老醜など

おのが老悟りきったる背蒲団

「せなぶとん」。と言っても今は知る人も少ないだろう。

我々世代だってちゃんちゃんこなら知ってるが、「背蒲団」なんて着たことないし、まして「負真綿(おいまわた)」などは見たこともない。
上着と下着の間に入れた「負真綿」がのちに進化して、袖無のように羽織るようになったのは、現代版で言えばさしずめユニクロなどで売られている極薄の「ダウンベスト」だろうか。
背蒲団は綿入りの薄い蒲団を背中に背負えるように紐をつけたもので、背中の曲がり掛けた老人にはぴったりくるものだ。

ユニクロファッションを老いも若きも何の衒いもなく、気取らずに着られるようになったいいご時世とも言えるが、若い人だってパジャマ兼用風トレーナーで平気で街に出てくる時代だ。ファッションから恥じらいというものが失われた現代では、背蒲団で外出したところで、だれに遠慮があろうか。いや、意外に若い人には最新ファッションに見えるかもしれないぞ。

生徒らに知られたくなし負真綿 森田峠

に触発されて。

手向山冬紅葉

管公の腰掛石の散紅葉

ただの石や木なのに、有名人が座ったり、掛けたりすると、いかにもそれらしくなる。

腰掛け石だの鞍掛、笠掛松というわけだが、奈良手向山八幡にも管公腰掛け石なるものがあって、脇に管公歌碑が建立されている。実際には小さな鳥居とともに正面に祀られているのが歌碑で、腰掛け石は脇にある小さな石だ。
管公と言えば梅だが、ここには頭上は立派な山紅葉だ。勿論管公歌碑にある、

このたびは幣も取りあへず手向山紅葉の錦神のまにまに

からきているわけだが、ここは半日陰とあって長く紅葉が楽しめるが、誰となく賽銭を置いていく人があるのか、その賽銭にも紅葉が降っているのだった。

奈良町の蔵元

うかと出て師走の街は定休日
蔵元とあつて酒粕完売す

奈良町の名だたる観光名所が定休の月曜、ある路地に小さな酒蔵が営業していた。

奈良町のど真ん中ゆえ、まさかここで酒を造っているとは思わなかったのだが、路地に面した格子には「新酒出来ました」だの「酒粕年内分の予約完了」の貼り紙がしてある。
酒造りというのは注文を受けてから始めるのではないので、あらかじめ決めていた計画に従って仕込んでいくのだろうから、人気があるからといって急な増産には応じられないのは当たり前だが、その酒粕が予約販売されていて、しかもそれがひと月も前に完売というのだから、よほどここの酒粕を気に入っている客が多いのだろう。

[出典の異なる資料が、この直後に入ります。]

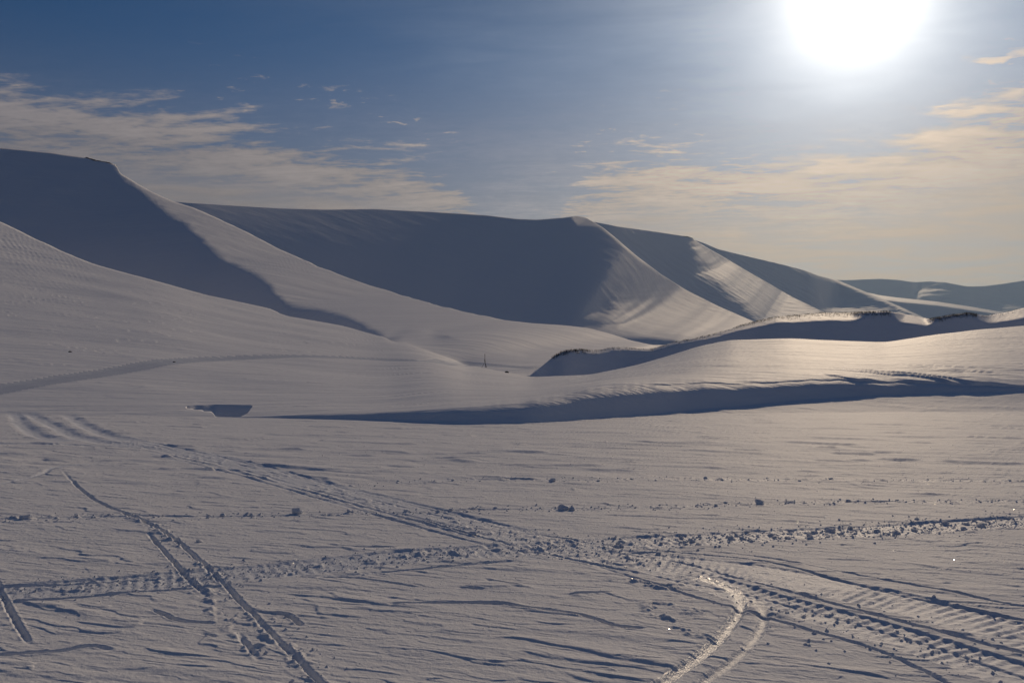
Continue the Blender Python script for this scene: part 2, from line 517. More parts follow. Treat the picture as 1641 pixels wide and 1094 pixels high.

酒が飲めず、どちらかと言えば苦手な家人なので、滅多に粕汁や酒粕鍋にお目にかかることがないが、冬ともなると焼いてほくほくのこいつを、砂糖をまぶしておやつ代わりに食べた昔が懐かしく思い出された。

補)あとで調べたら醸造元は春鹿というものらしい。
ホームページにある醸造元がオーナーの「今西家書院」というのが隣地にあって、室町初期の書院造りという重文らしいが、ここも月曜日は定休。
急ぎ句会場へ向かう途中でゆっくり拝見できなかった蔵元や書院は、また別の機会に再訪してみよう。

The last leaf

本坊の一葉残れる紅葉かな

今日は久しぶりに随分歩いた。

十二月恒例の奈良町吟行は、興福寺を経て浮見堂で鴨、かいつぶりを観察。ここで一時間費やしてUターンし奈良町を下る。JR奈良駅近くの会場まで、万歩計にしたら1万はおそらく歩いたろう。
いつものように材料はいくらでも転がってはいるが、なかなか句の形にはなってこずイライラは募るばかり、会場についても苦吟悶々して締め切り時間ギリギリの投句。

幸いにも評を頂いたもののうちの一つが掲句である。
吟行とはいえ、今日は必ず一つは「冬紅葉」を詠もうと自分に課していて、通りかかった興福寺本坊とある意外に小さな坊に見つけたものである。
しかも、桜古木の文字通り「最後の一葉」で、高校の文化祭にオーヘンリーの「The last leaf」の英語劇をやったことが急に蘇ってきて、妙に去り難く一句絞り出すことができた。

馴染みの景色が

虫害のマーキングされ冬木立

虫害で見るも無惨に立ち枯れた木が並ぶ。

この数年猛威をふるっている楢枯にやられた木々を伐採する目印だと思われるが、葉が落ちて見通しよくなった林にテープでマーキングされているのが目立つようになった。
里山によくある楢や椎の仲間だから珍しい木ではないが、これまで木の実をいっぱい降らせたりして森や林に恵みをもたらしてきたであろう大木が、軒並み被害にあって馴染みの景色がすっかり変わってしまうのを目の当たりにするのは淋しいものだ。

格好つけてらんない

烏とて命継がねば木守柿

見事な柿花火である。

熟しきった柿に集まるのはたいてい雀とか小鳥、大きくてもせいぜい鵯だが、今日は珍しく貪るように烏が群れている。
考えてみれば雑食性の烏だから、べつに柿の実を食べていても全然不思議ではないのだが、何となく違和感というか、似合わないような感じを受けた。
広い公園を我が物顔に威張ってる烏だって、やはり命を継ぐためには格好つけずに食べられるものなら何でも口にするのだ。

端境

鹿寄せに客の寄り来る古都師走

今は恒例となった年末の飛火野の鹿寄せが始まった。

師走ともなると観光の雑踏も一段落するせいか、集客の目玉にしようと春日参道脇で、ホルンに集まってきた鹿たちに団栗をふるまうのだ。
大仏殿は相変わらずの人混みだが、寒くなると、あの広大な奈良公園を横切って春日の方まで行こうと思う人も少なくなるのではないだろうか。現に、筆者自身もそうであり、何かイベントでもないかぎり近鉄奈良駅から20分以上もかけてあのだらだら坂を行く気にはなかなかなれないものだ。
今は御造替関連イベントもだいたい終わったことでもあり、中旬のおん祭までの期間を狙って鹿寄せは続く。